Mr Grandi said the issue of refugees “is mixed with security borders, Jerusalem and all the other fundamentals of the Palestinian-Israeli conflict. So this is where it needs to be resolved”.

"The current crisis is not making solutions easier. If it continues, they will become more difficult," he said.

He described the threat of Israeli forced displacement of Palestinians from Gaza as being potentially “devastating for the future of peace", adding another layer of problems to be resolved.

However, Mr Grandi sounded a brief note of optimism.

”One can only hope, and I realise it's maybe a bit of a utopian hope, that this devastating crisis, in which so many people are losing their lives, can be at least the door towards which we go back to meaningful peace negotiations," he said.

Grandi urges power-sharing in Sudan

As the war in Gaza, and its expanding ramifications continue, Mr Grandi stressed the importance of working towards ending the war in Sudan, where there have been major levels of violence and displacement since last April.

He said: “The most important is that at least one of these peace tracks that have been initiated in the region and outside it goes forward, towards at least the ceasefire”, in the hope of a power-sharing agreement that “can allow people to breathe.”

Mr Grandi’s statement comes at a time when the two warring parties in Sudan have not been able to come to an agreement to end the conflict.

He was in Sudan last week and his concern was palpable. “I spent four or five days in Sudan just a few days ago … I was shocked."

Mr Grandi worked previously in Sudan and spent three years there.

“It is a country I know well," he said. "It breaks your heart to see how the backbone of Sudanese society, the middle class, this moderate, hardworking, frugal middle class that has kept the country together for decades through all the political turmoil is being devastated by the war."

About seven million Sudanese have been displaced by the fighting that broke out last April – 1.4 million of them have left the country.

"They are essentially an urban middle class. It is the cities that are being destroyed, it's Khartoum, it's Madani, it's the Darfur cities that are being destroyed," Mr Grandi said.
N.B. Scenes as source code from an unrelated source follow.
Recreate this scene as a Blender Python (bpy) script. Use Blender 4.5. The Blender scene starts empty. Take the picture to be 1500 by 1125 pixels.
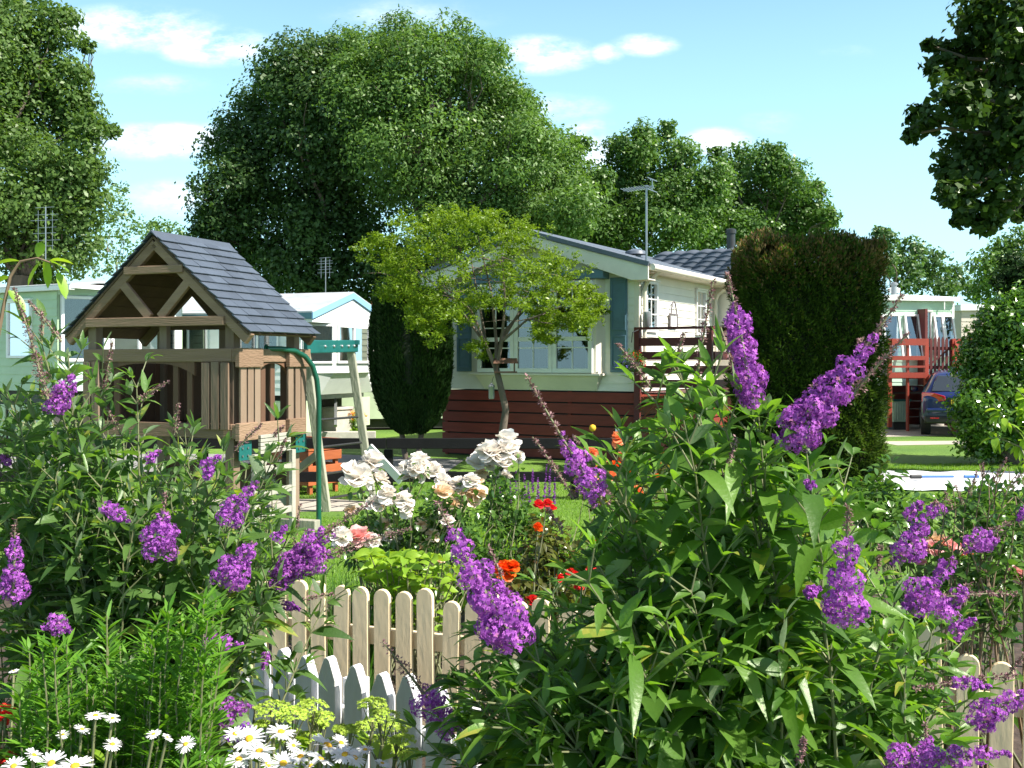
import bpy, math, random
import numpy as np
from mathutils import Vector, Matrix
C = bpy.context.scene.collection
R = math.radians
rng = np.random.default_rng(7)
random.seed(7)
# ---------------------------------------------------------------- camera
F, HX, HY, EH = 1500.0, 750.0, 530.0, 1.65
cam = bpy.data.cameras.new("camera")
cam.sensor_width = 36; cam.lens = 36.0
cam.shift_y = (HY - 562.5) / 1500.0
cam.clip_start = 0.05; cam.clip_end = 2000
camo = bpy.data.objects.new("camera", cam); C.objects.link(camo)
camo.location = (0, 0, EH); camo.rotation_euler = (R(90), 0, 0)
bpy.context.scene.camera = camo
# ---------------------------------------------------------------- light
SUN_EL = 47.0
az = math.atan2(0.90, -0.44)            # clockwise from +Y
sd = Vector((math.sin(az)*math.cos(R(SUN_EL)), math.cos(az)*math.cos(R(SUN_EL)), math.sin(R(SUN_EL))))
sl = bpy.data.lights.new("sun", 'SUN'); sl.energy = 5.0; sl.angle = R(0.5); sl.color = (1.0, 0.955, 0.88)
so = bpy.data.objects.new("sun", sl); C.objects.link(so)
so.rotation_euler = (-sd).to_track_quat('-Z', 'Y').to_euler(); so.location = (20, -10, 30)
sc = bpy.context.scene
sc.view_settings.view_transform = 'Standard'; sc.view_settings.look = 'None'
sc.view_settings.exposure = 1.12; sc.view_settings.gamma = 1
sc.render.resolution_x = 1024; sc.render.resolution_y = 768
w = bpy.data.worlds.new("World"); sc.world = w; w.use_nodes = True
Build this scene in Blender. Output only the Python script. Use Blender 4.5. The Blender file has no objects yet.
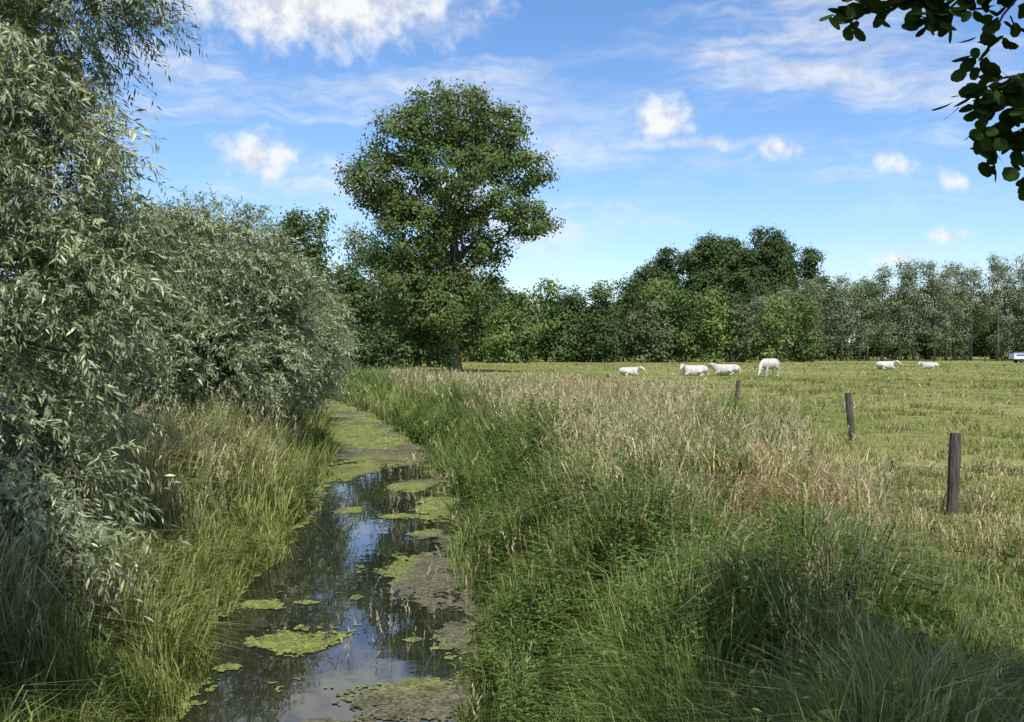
import bpy, math, random
import numpy as np
from mathutils import Vector
rng = np.random.default_rng(7)
random.seed(7)
scene = bpy.context.scene
scene.view_settings.view_transform = 'Standard'
scene.view_settings.look = 'None'
scene.view_settings.exposure = 0

# ------------------------------------------------------------------ helpers
def hsh(ix, iy, seed):
    h = (ix.astype(np.int64)*374761393 + iy.astype(np.int64)*668265263 + seed*1442695041) & 0xffffffff
    h = ((h ^ (h >> 13))*1274126177) & 0xffffffff
    h = h ^ (h >> 16)
    return (h & 0xffffff)/float(0xffffff)
def vnoise(x, y, seed=0):
    x = np.asarray(x, float); y = np.asarray(y, float)
    ix = np.floor(x); iy = np.floor(y); fx = x-ix; fy = y-iy
    fx = fx*fx*(3-2*fx); fy = fy*fy*(3-2*fy)
    a = hsh(ix, iy, seed); b = hsh(ix+1, iy, seed); c = hsh(ix, iy+1, seed); d = hsh(ix+1, iy+1, seed)
    return (a*(1-fx)+b*fx)*(1-fy)+(c*(1-fx)+d*fx)*fy
def fbm(x, y, seed=0, o=4):
    r = 0; a = .5; s = 0
    for i in range(o):
        r = r+a*vnoise(x*2**i, y*2**i, seed+i*17); s += a; a *= .5
    return r/s
def sstep(a, b, x):
    t = np.clip((x-a)/(b-a), 0, 1); return t*t*(3-2*t)
def norm(v): return v/np.maximum(np.linalg.norm(v, axis=-1, keepdims=True), 1e-9)
def link(o, parent=None):
    scene.collection.objects.link(o)
    if parent is not None: o.parent = parent
    return o
def empty(name, loc=(0, 0, 0)):
    e = bpy.data.objects.new(name, None); e.location = loc; e.empty_display_size = .3
    scene.collection.objects.link(e); return e
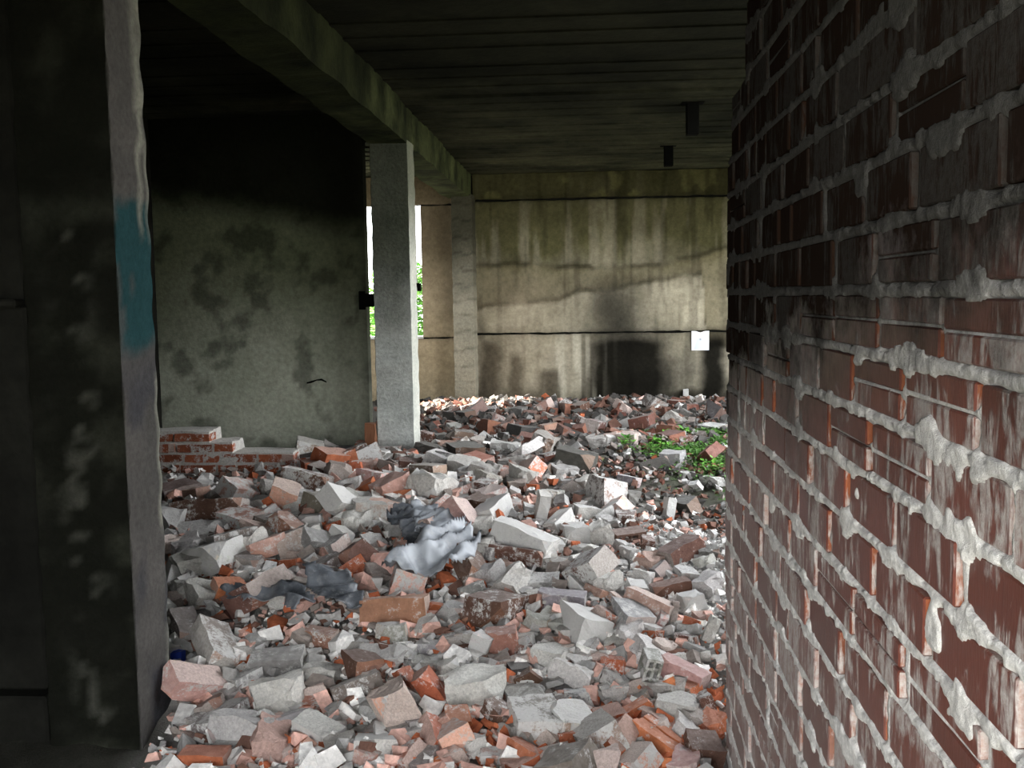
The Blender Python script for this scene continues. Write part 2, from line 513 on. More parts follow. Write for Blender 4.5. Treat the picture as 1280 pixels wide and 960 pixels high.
def pillar(name, x0, x1, y0, y1, z0, z1, colfun, amp=0.006, seed=0, step=0.03):
    """four gridded faces, board marked and spalled, with stains and painted light as point colours"""
    verts, faces = [], []
    zs = np.linspace(z0, z1, int((z1 - z0) / step) + 2)
    per = []
    n = max(4, int((x1 - x0) / step)); m = max(4, int((y1 - y0) / step))
    b = 0.012
    for t in np.linspace(b, 1 - b, n): per.append((x0 + (x1 - x0) * t, y0, 0, -1))
    for t in np.linspace(b, 1 - b, m): per.append((x1, y0 + (y1 - y0) * t, 1, 0))
    for t in np.linspace(1 - b, b, n): per.append((x0 + (x1 - x0) * t, y1, 0, 1))
    for t in np.linspace(1 - b, b, m): per.append((x0, y0 + (y1 - y0) * t, -1, 0))
    P = len(per)
    for z in zs:
        for i, (px, py, nx, ny) in enumerate(per):
            u = px + py * 1.7
            d = amp * 2 * (float(fbm(u * 7 + seed, z * 7, seed % 40, 4)) - 0.5)
            d += amp * 0.5 * math.sin(z * 2 * PI / 0.19 + 2 * float(vnoise(u * 3, z * 2, 4)))
            verts.append((px + nx * d, py + ny * d, z))
    for r in range(len(zs) - 1):
        for i in range(P):
            j = (i + 1) % P
            faces.append((r * P + i, r * P + j, (r + 1) * P + j, (r + 1) * P + i))
    faces.append(tuple(reversed(range(P)))); faces.append(tuple((len(zs) - 1) * P + i for i in range(P)))
    me = mesh_from(name, verts, faces)
    v = np.array(verts)
    nrm = np.array([(p[2], p[3]) for p in per] * len(zs))
    set_col(me, colfun(v[:, 0], v[:, 1], v[:, 2], nrm))
    return S(link(name, me, None, [M['pillar']]))

def col_near(x, y, z, n):
    soot = np.ones((len(x), 3)) * np.array([0.026, 0.027, 0.022])
    f = fbm(x * 6 + 3, z * 6, 8, 4)
    soot *= (0.7 + 1.2 * smooth(0.5, 0.75, f))[:, None]
    flake = smooth(0.60, 0.68, fbm(x * 16 + 8, z * 12, 23, 4)) * np.exp(-((x + 1.80) / 0.07) ** 2) * smooth(0.42, 0.6, fbm(z * 2.2, x, 29, 2))
    soot = lerp(soot, (0.14, 0.14, 0.125), flake * 0.65)
    side = np.ones((len(x), 3)) * np.array([0.15, 0.14, 0.142])
    zr = z - E + 0.10 * (fbm(y * 9, z * 5, 33, 3) - 0.5)
    teal = smooth(-0.21, -0.15, zr) * smooth(0.38, 0.33, zr)
    teal *= 1 - 0.6 * smooth(0.55, 0.62, fbm(y * 12, z * 4, 37, 3))
    side = lerp(side, (0.030, 0.098, 0.118), teal * 0.95)
    side = lerp(side, (0.075, 0.075, 0.095), smooth(-0.12, -0.35, zr) * 0.75 * smooth(0.42, 0.52, fbm(y * 5 + 1, z * 2, 39, 3)))
    side = lerp(side, (0.42, 0.41, 0.37), smooth(0.6, 0.7, fbm(y * 22, z * 3, 41, 3)) * smooth(3.60, 3.66, y + 0.05 * vnoise(z * 9, y, 3)))
    return np.where((n[:, 0] > 0.5)[:, None], side, soot)
PN_Y0, PN_Y1 = 3.40, 3.68
PN_X1 = at(148, 368, PN_Y0).x
PN_X0 = at(30, 368, PN_Y0).x
pillar('pillar_near', PN_X0, PN_X1, PN_Y0, PN_Y1, 0.0, CEIL + 0.02, col_near, 0.007, 5)

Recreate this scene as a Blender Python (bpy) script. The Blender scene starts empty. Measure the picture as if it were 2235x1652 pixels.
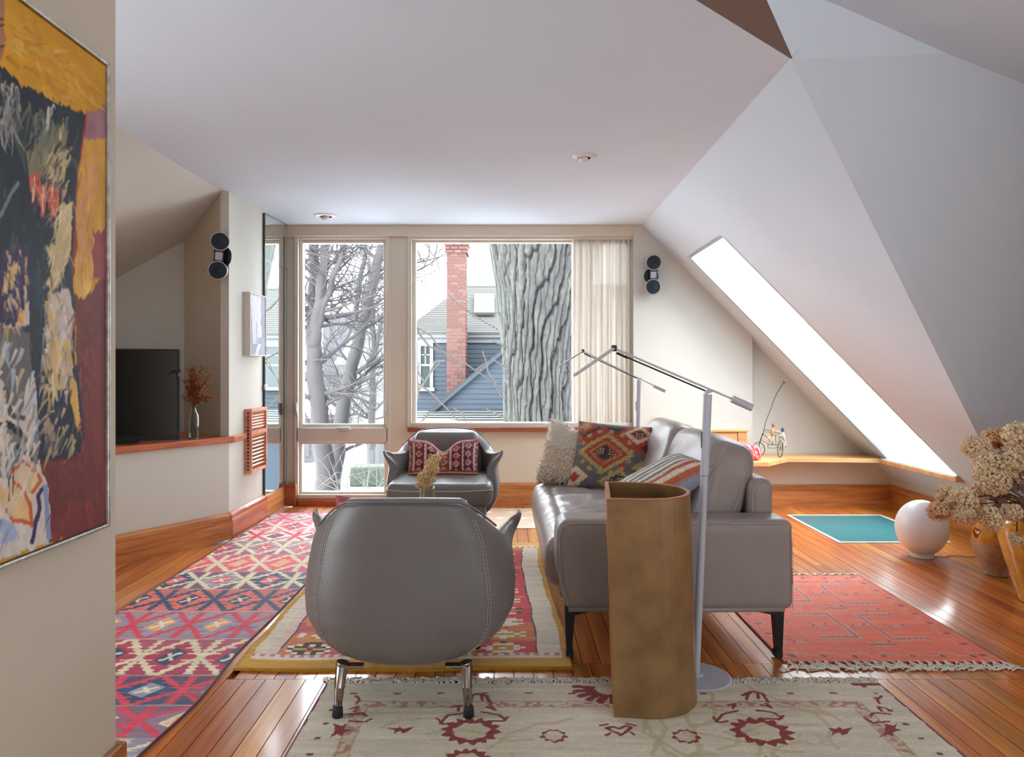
import bpy, bmesh, math, random
import numpy as np
from mathutils import Matrix, Vector, Euler
random.seed(7); RNG = np.random.default_rng(7)
D = bpy.data; SC = bpy.context.scene; COL = SC.collection
# ---------------------------------------------------------------- camera, sky, lights, exposure
CX, CY, F, H = 1105.0, 803.0, 1580.0, 1.2            # vanishing point, focal length (pixels), eye height (m)
cd = D.cameras.new('camera'); cam = D.objects.new('camera', cd); COL.objects.link(cam)
cam.location = (0, 0, H); cam.rotation_euler = (math.pi/2, 0, 0)
cd.sensor_width = 36; cd.lens = 36*F/2235
cd.shift_x = (1117.5-CX)/2235; cd.shift_y = -(826-CY)/2235
cd.clip_start = .05; cd.clip_end = 500
SC.camera = cam
WORLD = 12.5
w = D.worlds.new('overcast_sky'); SC.world = w; w.use_nodes = True
nt = w.node_tree; bg = nt.nodes['Background']
bg.inputs[0].default_value = (.90, .96, 1.04, 1); bg.inputs[1].default_value = WORLD
def area(name, loc, rot, sx, sy, power, col=(1, 1, 1), portal=False):
    l = D.lights.new(name, 'AREA'); l.shape = 'RECTANGLE'; l.size = sx; l.size_y = sy
    l.energy = power; l.color = col
    if portal: l.cycles.is_portal = True
    o = D.objects.new(name, l); COL.objects.link(o); o.location = loc; o.rotation_euler = rot
    return o
R90 = math.pi/2
area('portal_tall_window', (-1.42, 6.44, 1.2), (-R90, 0, 0), .85, 2.3, 1, portal=True)
area('portal_big_window', (.16, 6.44, 1.5), (-R90, 0, 0), 2.0, 1.75, 1, portal=True)
area('rear_fill', (.6, -2.6, .8), (R90+1.05, 0, 0), 3.6, 1.6, 46, (.84, .93, 1.0))  # added fill behind the camera; the rear wall has no window
area('passage_fill', (-3.25, 1.5, 1.05), (R90+.35, 0, -R90-.38), 2.2, 1.5, 66, (.84, .93, 1.0))  # unseen fill added in the left passage to lift ceiling and slope
area('upward_fill', (2.5, 1.0, .3), (math.pi, 0, 0), 1.3, 1.3, 7, (.88, .95, 1.0))  # invented upward fill for the high ceiling, no lamp stands here
area('side_fill', (3.8, -.6, 1.5), (R90, 0, R90), 3.2, 1.7, 36, (.90, .95, 1.0))  # extra fill added from the right, out of view; no window there
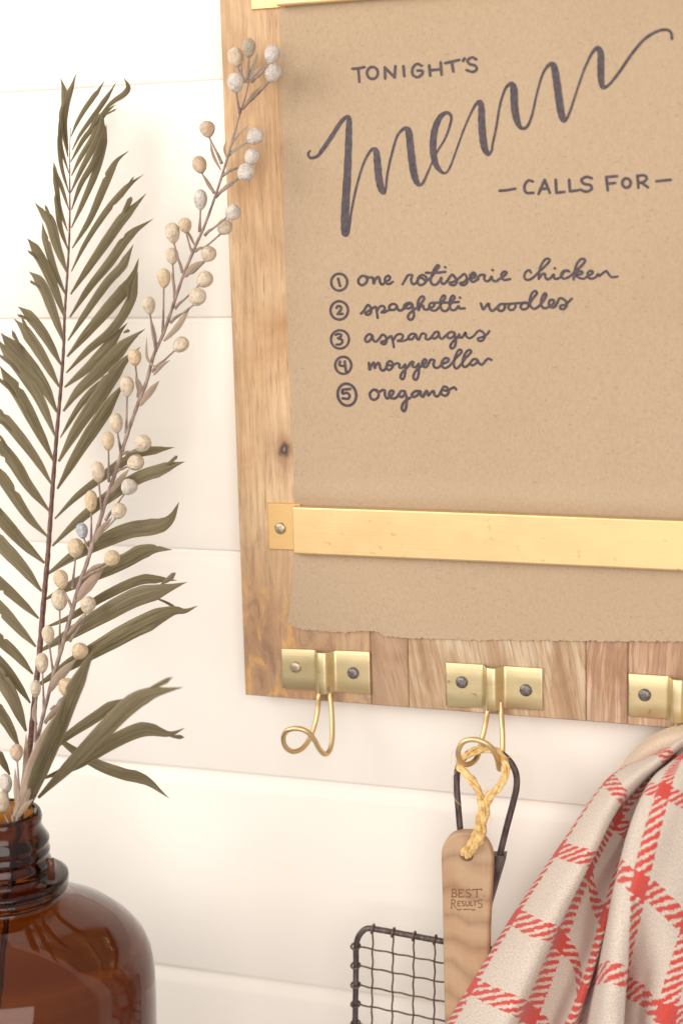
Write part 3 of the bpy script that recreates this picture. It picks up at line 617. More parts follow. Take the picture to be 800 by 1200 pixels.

Watch: Munich Security Conference 2024: Managing global migrant and refugee flows

Mr Grandi sounded a warning about ignoring Sudan, saying “it is urgent ... what is the world going to do when it finally wakes up and finds this huge country in a strategic position, not almost existing any more?

"What will the world do when it realises that this belt of instability now goes from the Red Sea to the Atlantic Ocean, almost without interruption?"

He called on leaders around he world to act. “This is also the backyard of Europe. If you then continue, you have the Middle East and Yemen in flames. You have Ukraine – it's very, very worrying."

'Jigsaw of crises'

He voiced concern about “this jigsaw of crises” that has not yet been tackled, saying ”decision-makers are very selective in what they deal with”.

UNHCR estimates that by the middle of 2023, for the first time in recorded history, the number of people forcibly displaced exceeded 110 million, with more than 36.4 million refugees around the world. Those numbers will probably be revised in the wake of the Gaza war and continued conflict in Sudan.

Mr Grandi hosted the Global Refugee Forum in Geneva last December, where he said “there was in awareness that there needs to be unity at least around this global issue with so many human dimensions, the refugee phenomenon”.

He added that the forum “beyond my hopes, was a moment of unity. What is now important is to implement the hundreds and hundreds of pledges that states, civil society, private sector organisations made”.

More than 1,600 pledges were made at the global meeting.

If all these actors implement “a good portion of those pledges, we would have made extraordinary progress, beyond all the rhetoric that these problems cannot be solved”, Mr Grandi said.